• [GIVEN INFORMATION]
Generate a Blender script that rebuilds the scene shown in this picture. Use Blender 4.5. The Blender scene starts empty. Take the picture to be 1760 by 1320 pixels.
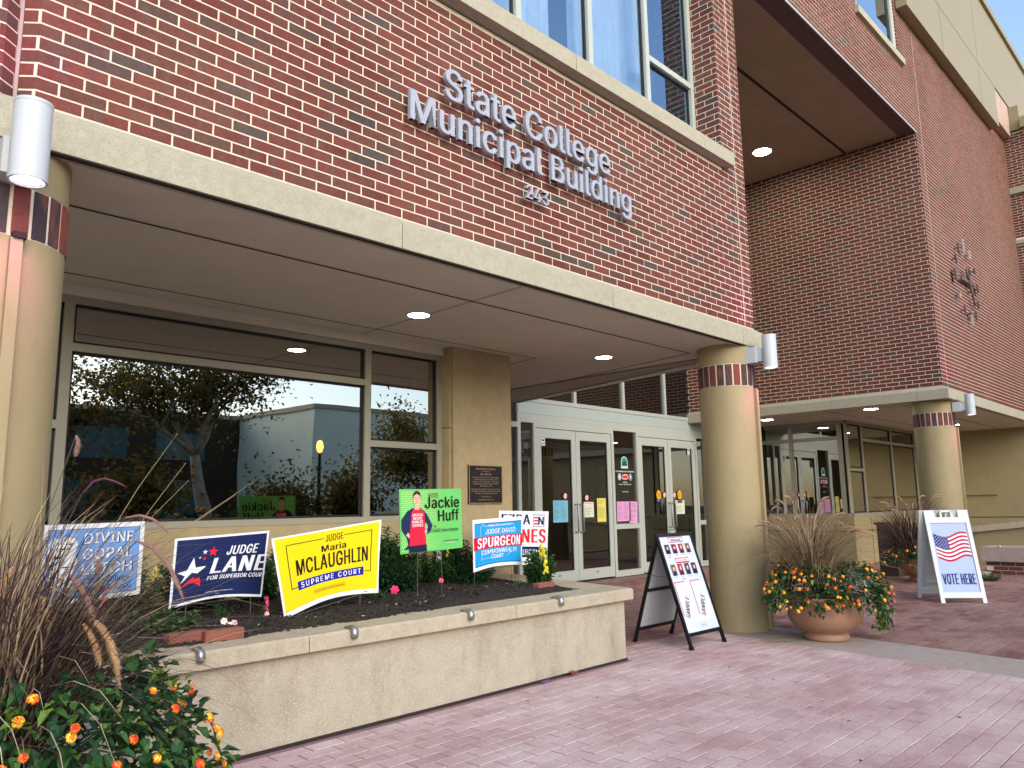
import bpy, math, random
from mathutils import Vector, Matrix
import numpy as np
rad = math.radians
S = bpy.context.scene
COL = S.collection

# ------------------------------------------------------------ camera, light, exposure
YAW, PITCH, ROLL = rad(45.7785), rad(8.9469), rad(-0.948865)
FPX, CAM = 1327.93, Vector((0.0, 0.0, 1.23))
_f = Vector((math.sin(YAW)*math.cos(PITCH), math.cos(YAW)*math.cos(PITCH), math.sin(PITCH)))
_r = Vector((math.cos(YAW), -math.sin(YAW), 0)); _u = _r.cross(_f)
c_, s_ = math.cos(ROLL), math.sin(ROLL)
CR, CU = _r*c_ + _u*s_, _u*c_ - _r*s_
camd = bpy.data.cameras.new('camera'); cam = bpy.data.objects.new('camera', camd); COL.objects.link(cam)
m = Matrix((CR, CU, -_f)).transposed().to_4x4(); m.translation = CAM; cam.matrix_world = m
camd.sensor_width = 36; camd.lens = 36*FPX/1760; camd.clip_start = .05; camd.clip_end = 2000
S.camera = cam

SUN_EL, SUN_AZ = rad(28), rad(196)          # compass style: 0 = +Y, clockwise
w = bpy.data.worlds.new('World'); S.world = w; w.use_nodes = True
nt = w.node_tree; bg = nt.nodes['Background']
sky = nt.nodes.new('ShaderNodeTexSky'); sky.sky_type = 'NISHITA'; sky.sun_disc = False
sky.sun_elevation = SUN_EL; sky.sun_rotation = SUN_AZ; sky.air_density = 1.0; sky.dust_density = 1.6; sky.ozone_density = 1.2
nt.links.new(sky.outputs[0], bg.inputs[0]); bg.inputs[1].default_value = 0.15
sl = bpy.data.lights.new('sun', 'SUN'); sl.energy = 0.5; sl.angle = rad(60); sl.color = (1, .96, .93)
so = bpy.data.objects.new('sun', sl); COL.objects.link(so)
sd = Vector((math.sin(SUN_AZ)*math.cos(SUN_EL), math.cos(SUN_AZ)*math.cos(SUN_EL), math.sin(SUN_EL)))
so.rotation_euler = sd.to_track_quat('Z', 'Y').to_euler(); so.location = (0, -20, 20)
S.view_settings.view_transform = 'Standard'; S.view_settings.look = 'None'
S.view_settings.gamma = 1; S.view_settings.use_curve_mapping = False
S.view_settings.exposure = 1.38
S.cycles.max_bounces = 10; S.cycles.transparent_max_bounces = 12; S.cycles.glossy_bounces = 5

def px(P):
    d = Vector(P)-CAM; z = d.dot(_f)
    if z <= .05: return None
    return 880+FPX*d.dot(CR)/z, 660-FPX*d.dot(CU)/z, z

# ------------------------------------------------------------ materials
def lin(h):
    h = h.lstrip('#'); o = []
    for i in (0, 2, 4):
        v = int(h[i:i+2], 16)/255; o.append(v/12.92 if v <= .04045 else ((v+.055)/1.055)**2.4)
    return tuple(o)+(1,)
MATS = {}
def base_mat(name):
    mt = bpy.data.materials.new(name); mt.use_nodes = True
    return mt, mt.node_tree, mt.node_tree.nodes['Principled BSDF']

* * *

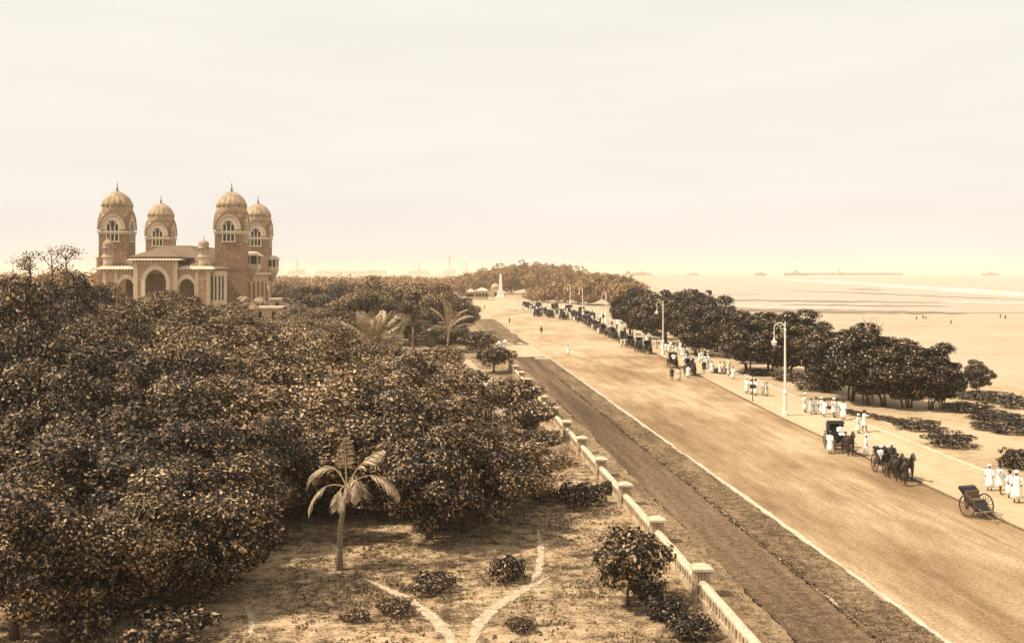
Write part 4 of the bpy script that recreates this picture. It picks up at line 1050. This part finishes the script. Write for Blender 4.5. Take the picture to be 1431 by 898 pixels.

• [TASK GOAL]
In the listing above, find the line containing "Generate a Blender" and the line containing "COL = S.collection", then write out both of them and every line between, exactly, with no pictures.

• [CORRECT OUTPUT]
Generate a Blender script that rebuilds the scene shown in this picture. Use Blender 4.5. The Blender scene starts empty. Take the picture to be 1760 by 1320 pixels.
import bpy, math, random
from mathutils import Vector, Matrix
import numpy as np
rad = math.radians
S = bpy.context.scene
COL = S.collection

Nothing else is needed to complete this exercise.